Most Influential Paper Award for Software Product Lines
Call for Nominations

The Software Product Line (SPL) Conference has established a Most Influential Paper (MIP) award to recognize significant research contributions to SPLs. Nominations are sought and will be reviewed by the SPLMIP committee.  A nominated paper:
  1. Must be published at least 10 years ago.
  2. The title, author(s), and publication venue (conference, journal) of the paper should be included in a nomination, along with the description of the work (250-500 words in length) and why particular attention to its contributions merits the award.  Citations alone are not sufficient.  Supporting letters from a list of 3 or more endorsers, their names and institutions should be enclosed.  An example nomination letter is below.
  3. A nominated paper could have appeared in any conference or journal venue, not just SPL Conference.
  4. If an author of a nominated papers is on the Award Committee, the paper will not be considered until the author(s) rotates off the committee; the nomination is time-stamped by its submission date, not when the nomination becomes active.
  5. Nominations are active for up to 4 years upon receipt and would need to be resubmitted upon nomination expiration.
We anticipate an MIP Award will be given every year. Award winners will be contacted at least 3 months in advance of the Conference and will be posted/announced in June of that year. It is also intended that a stipend will be given to the authors of an awarded paper for one or more of them to receive the award and to give a presentation at the conference.

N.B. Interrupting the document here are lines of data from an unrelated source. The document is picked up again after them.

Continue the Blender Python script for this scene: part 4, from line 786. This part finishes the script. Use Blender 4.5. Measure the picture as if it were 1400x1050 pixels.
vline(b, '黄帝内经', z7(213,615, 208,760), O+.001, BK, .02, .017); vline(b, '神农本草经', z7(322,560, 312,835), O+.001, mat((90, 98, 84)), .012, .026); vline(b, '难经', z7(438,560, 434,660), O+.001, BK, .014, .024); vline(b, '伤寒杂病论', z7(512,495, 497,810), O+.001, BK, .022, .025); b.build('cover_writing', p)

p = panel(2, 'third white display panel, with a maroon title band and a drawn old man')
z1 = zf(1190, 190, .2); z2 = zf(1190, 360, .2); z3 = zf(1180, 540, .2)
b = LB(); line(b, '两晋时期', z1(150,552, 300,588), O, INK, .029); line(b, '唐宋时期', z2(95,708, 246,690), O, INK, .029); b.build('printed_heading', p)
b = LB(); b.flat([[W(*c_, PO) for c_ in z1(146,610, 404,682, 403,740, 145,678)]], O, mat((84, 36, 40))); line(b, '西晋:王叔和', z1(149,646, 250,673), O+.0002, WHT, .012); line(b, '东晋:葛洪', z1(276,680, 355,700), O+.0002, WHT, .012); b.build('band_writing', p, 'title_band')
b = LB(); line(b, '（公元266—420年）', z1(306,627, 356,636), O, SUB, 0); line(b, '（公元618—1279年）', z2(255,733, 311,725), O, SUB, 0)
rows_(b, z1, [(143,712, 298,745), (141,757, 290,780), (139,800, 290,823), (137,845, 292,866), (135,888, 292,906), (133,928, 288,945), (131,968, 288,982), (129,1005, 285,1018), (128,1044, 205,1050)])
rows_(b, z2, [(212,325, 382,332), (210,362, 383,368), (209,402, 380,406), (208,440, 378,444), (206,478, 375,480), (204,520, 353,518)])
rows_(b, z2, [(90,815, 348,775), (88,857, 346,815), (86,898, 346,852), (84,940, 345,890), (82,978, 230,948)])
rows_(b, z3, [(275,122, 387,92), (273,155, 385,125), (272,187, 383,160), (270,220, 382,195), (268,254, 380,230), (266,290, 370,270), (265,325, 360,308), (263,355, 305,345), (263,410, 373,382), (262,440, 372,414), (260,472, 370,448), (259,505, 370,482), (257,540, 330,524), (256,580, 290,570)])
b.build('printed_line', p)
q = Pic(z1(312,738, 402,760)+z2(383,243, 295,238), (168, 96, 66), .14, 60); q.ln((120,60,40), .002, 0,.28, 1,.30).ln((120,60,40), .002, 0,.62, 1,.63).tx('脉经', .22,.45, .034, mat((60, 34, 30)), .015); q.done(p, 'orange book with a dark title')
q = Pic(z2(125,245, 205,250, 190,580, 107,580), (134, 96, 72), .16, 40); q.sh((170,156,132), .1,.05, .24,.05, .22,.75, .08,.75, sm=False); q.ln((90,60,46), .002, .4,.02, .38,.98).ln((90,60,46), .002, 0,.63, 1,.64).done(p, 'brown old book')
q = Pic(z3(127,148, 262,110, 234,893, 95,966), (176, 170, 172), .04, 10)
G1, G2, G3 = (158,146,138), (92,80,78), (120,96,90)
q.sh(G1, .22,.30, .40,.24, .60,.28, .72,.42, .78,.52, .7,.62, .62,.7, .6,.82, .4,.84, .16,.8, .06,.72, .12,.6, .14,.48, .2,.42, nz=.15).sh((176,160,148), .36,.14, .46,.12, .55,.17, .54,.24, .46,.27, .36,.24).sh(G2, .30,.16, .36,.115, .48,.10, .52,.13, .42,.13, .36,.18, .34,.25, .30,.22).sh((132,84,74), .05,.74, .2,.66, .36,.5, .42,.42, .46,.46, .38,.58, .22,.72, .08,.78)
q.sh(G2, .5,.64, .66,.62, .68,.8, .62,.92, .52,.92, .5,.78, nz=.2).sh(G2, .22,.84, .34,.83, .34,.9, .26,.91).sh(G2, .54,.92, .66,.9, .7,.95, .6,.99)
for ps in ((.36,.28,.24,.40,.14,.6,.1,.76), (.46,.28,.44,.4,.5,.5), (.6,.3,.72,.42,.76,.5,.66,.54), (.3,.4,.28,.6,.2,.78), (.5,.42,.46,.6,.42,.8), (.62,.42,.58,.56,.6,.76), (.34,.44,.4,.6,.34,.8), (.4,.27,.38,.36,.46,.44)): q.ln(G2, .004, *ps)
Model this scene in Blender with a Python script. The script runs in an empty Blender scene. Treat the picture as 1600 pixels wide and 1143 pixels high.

Current Nominations. Set of nominations received to date is here.

Nominations are now being received.  Nominations should be sent to benavides@us.es, which is a mailing alias to all committee members.

All participants, endorses and the Award Committee, will observe ACM's Guidelines on Conflict of Interest.

Duties of SPLMIP Chair and Members.

Current Committee Membership

David Benavides, University of Seville, Spain,(Chair), member since 2018
Jean-Marc Jezequel, University of Rennes, France,(Past Chair), member since 2020
Paulo Borba, Federal University of Pernambuco, Brazil, (Past Chair), member since 2019
Don Batory, University of Texas, USA, member since 2022
Paul Grünbacher, Johannes Kepler University Linz, Austria, member since 2022


Past Committee Members

Stefania Gnesi, ISTI-CNR, Italy, member since 2017
Don Batory
Rick Rabiser



Example Nominating Letter

Is approximately one page, providing an overview and reasons for an MIP award.  Presumably the letter would be a bit more detailed than the sketch below on impact.

We the undersigned nominate the paper "Mass Produced Software Components" by Doug McIlroy, presented at the NATO Software Engineering of 1968.  McIlroy's visionary paper predates software product lines as a research area, but captures the essence of what SPLs have become -- the ability to declaratively specify programs from predefined lists of optionally selectable properties or characteristics, many would now call 'features'.

The paper itself sketches the foundation of future areas of research: product lines, software components, the software component industry, software reuse, and even parameterized modularity. 
McIlroy's work predates Dijkstra's 1970 work on Structured Programming (where program families was briefly mentioned) and Parna's "On the design and Development of Program Families" paper of March 1976. It predates Goguen's early 1980s work that formalized parameterized programming as a foundation for formal models of program variability. Now, all of the previously mentioned pioneers have made fundamental contributions of their own to SPLs, but in McIlroy's paper we see the outlines of these important future research topics.

As, further significance, McIlroy's paper was seminal to Software Reuse Community (circa 1990s), which offered the first regularly-held conference series in which Software Product Lines (although not yet named as such) were routinely explored and the significance of SPLs became widely evident.  At the SPLC-2015 conference in Nashville, Linda Northrup, a co-founder of the SPL Conference series, cited work on SPLs in the Reuse Conference that gave birth to SPLC Series.

The above is a brief summary of our position on this paper.  Below we list brief paragraphs that provide individual points of justification of this paper's significance.
Individual confirmation on this joint nomination will be sent, by email, from each of us below.

Signed,

XY, Professor, Department of Electrical Engineering, Univeristy of Pennsylvania
QR, Professor, Department of Computer Science, University of Nebraska
ST, Program Director, Tata Consultancy
ZW, Assistant Professor, School of Computer Sciences, UC Irvine

Further, from each endorser, there should be a PDF on institution letter head or email coming directly from the endorser, confirming (in 1 sentence) their support from this petition.